## WHAT IS BEING ASKED:
Your task is to print all of the material verbatim.

## STORED DATA:
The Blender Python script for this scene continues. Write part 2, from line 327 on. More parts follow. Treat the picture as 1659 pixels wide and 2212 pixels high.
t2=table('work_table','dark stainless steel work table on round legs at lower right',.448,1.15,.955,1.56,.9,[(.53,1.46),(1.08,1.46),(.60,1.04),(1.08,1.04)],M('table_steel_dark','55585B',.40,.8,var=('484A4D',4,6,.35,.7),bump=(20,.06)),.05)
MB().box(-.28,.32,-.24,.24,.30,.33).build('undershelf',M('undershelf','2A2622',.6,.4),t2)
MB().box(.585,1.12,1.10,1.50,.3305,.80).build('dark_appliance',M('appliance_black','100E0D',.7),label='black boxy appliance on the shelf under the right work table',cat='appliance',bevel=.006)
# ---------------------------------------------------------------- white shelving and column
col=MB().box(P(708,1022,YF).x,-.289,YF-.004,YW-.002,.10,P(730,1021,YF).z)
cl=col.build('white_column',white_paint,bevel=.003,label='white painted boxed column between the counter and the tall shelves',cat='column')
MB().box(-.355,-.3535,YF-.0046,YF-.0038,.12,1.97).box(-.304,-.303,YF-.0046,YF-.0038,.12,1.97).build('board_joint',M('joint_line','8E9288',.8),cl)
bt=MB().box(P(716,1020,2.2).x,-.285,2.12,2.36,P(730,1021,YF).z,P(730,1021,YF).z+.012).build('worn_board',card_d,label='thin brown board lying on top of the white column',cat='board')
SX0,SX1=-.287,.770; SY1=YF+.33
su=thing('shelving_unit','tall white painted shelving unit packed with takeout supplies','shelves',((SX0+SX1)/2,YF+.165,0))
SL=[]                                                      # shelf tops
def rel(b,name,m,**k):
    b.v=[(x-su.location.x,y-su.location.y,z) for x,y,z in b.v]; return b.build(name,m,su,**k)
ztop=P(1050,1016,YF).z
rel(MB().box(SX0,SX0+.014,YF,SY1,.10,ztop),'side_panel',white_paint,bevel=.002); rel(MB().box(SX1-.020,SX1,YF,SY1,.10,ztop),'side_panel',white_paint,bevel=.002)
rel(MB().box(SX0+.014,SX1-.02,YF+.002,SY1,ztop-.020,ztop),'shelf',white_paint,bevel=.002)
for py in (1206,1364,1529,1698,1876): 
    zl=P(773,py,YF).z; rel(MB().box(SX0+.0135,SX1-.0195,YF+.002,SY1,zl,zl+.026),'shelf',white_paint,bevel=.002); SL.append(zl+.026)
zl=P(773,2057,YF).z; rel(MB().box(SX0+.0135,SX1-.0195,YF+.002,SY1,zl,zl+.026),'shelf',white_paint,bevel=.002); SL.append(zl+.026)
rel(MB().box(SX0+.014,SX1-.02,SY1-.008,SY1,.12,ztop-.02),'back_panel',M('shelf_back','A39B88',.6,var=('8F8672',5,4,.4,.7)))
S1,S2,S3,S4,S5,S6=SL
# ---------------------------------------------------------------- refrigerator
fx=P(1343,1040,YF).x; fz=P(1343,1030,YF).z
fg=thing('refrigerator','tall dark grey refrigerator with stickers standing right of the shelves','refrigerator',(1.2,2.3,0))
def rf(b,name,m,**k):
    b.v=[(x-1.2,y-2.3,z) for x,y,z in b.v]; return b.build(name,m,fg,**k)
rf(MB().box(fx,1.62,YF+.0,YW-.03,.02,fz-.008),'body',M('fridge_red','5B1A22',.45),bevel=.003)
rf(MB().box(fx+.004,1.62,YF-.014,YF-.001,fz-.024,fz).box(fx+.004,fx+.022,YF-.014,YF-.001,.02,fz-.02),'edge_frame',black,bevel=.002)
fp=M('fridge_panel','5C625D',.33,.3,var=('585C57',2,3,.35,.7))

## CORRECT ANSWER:
The Blender Python script for this scene continues. Write part 2, from line 327 on. More parts follow. Treat the picture as 1659 pixels wide and 2212 pixels high.
t2=table('work_table','dark stainless steel work table on round legs at lower right',.448,1.15,.955,1.56,.9,[(.53,1.46),(1.08,1.46),(.60,1.04),(1.08,1.04)],M('table_steel_dark','55585B',.40,.8,var=('484A4D',4,6,.35,.7),bump=(20,.06)),.05)
MB().box(-.28,.32,-.24,.24,.30,.33).build('undershelf',M('undershelf','2A2622',.6,.4),t2)
MB().box(.585,1.12,1.10,1.50,.3305,.80).build('dark_appliance',M('appliance_black','100E0D',.7),label='black boxy appliance on the shelf under the right work table',cat='appliance',bevel=.006)
# ---------------------------------------------------------------- white shelving and column
col=MB().box(P(708,1022,YF).x,-.289,YF-.004,YW-.002,.10,P(730,1021,YF).z)
cl=col.build('white_column',white_paint,bevel=.003,label='white painted boxed column between the counter and the tall shelves',cat='column')
MB().box(-.355,-.3535,YF-.0046,YF-.0038,.12,1.97).box(-.304,-.303,YF-.0046,YF-.0038,.12,1.97).build('board_joint',M('joint_line','8E9288',.8),cl)
bt=MB().box(P(716,1020,2.2).x,-.285,2.12,2.36,P(730,1021,YF).z,P(730,1021,YF).z+.012).build('worn_board',card_d,label='thin brown board lying on top of the white column',cat='board')
SX0,SX1=-.287,.770; SY1=YF+.33
su=thing('shelving_unit','tall white painted shelving unit packed with takeout supplies','shelves',((SX0+SX1)/2,YF+.165,0))
SL=[]                                                      # shelf tops
def rel(b,name,m,**k):
    b.v=[(x-su.location.x,y-su.location.y,z) for x,y,z in b.v]; return b.build(name,m,su,**k)
ztop=P(1050,1016,YF).z
rel(MB().box(SX0,SX0+.014,YF,SY1,.10,ztop),'side_panel',white_paint,bevel=.002); rel(MB().box(SX1-.020,SX1,YF,SY1,.10,ztop),'side_panel',white_paint,bevel=.002)
rel(MB().box(SX0+.014,SX1-.02,YF+.002,SY1,ztop-.020,ztop),'shelf',white_paint,bevel=.002)
for py in (1206,1364,1529,1698,1876): 
    zl=P(773,py,YF).z; rel(MB().box(SX0+.0135,SX1-.0195,YF+.002,SY1,zl,zl+.026),'shelf',white_paint,bevel=.002); SL.append(zl+.026)
zl=P(773,2057,YF).z; rel(MB().box(SX0+.0135,SX1-.0195,YF+.002,SY1,zl,zl+.026),'shelf',white_paint,bevel=.002); SL.append(zl+.026)
rel(MB().box(SX0+.014,SX1-.02,SY1-.008,SY1,.12,ztop-.02),'back_panel',M('shelf_back','A39B88',.6,var=('8F8672',5,4,.4,.7)))
S1,S2,S3,S4,S5,S6=SL
# ---------------------------------------------------------------- refrigerator
fx=P(1343,1040,YF).x; fz=P(1343,1030,YF).z
fg=thing('refrigerator','tall dark grey refrigerator with stickers standing right of the shelves','refrigerator',(1.2,2.3,0))
def rf(b,name,m,**k):
    b.v=[(x-1.2,y-2.3,z) for x,y,z in b.v]; return b.build(name,m,fg,**k)
rf(MB().box(fx,1.62,YF+.0,YW-.03,.02,fz-.008),'body',M('fridge_red','5B1A22',.45),bevel=.003)
rf(MB().box(fx+.004,1.62,YF-.014,YF-.001,fz-.024,fz).box(fx+.004,fx+.022,YF-.014,YF-.001,.02,fz-.02),'edge_frame',black,bevel=.002)
fp=M('fridge_panel','5C625D',.33,.3,var=('585C57',2,3,.35,.7))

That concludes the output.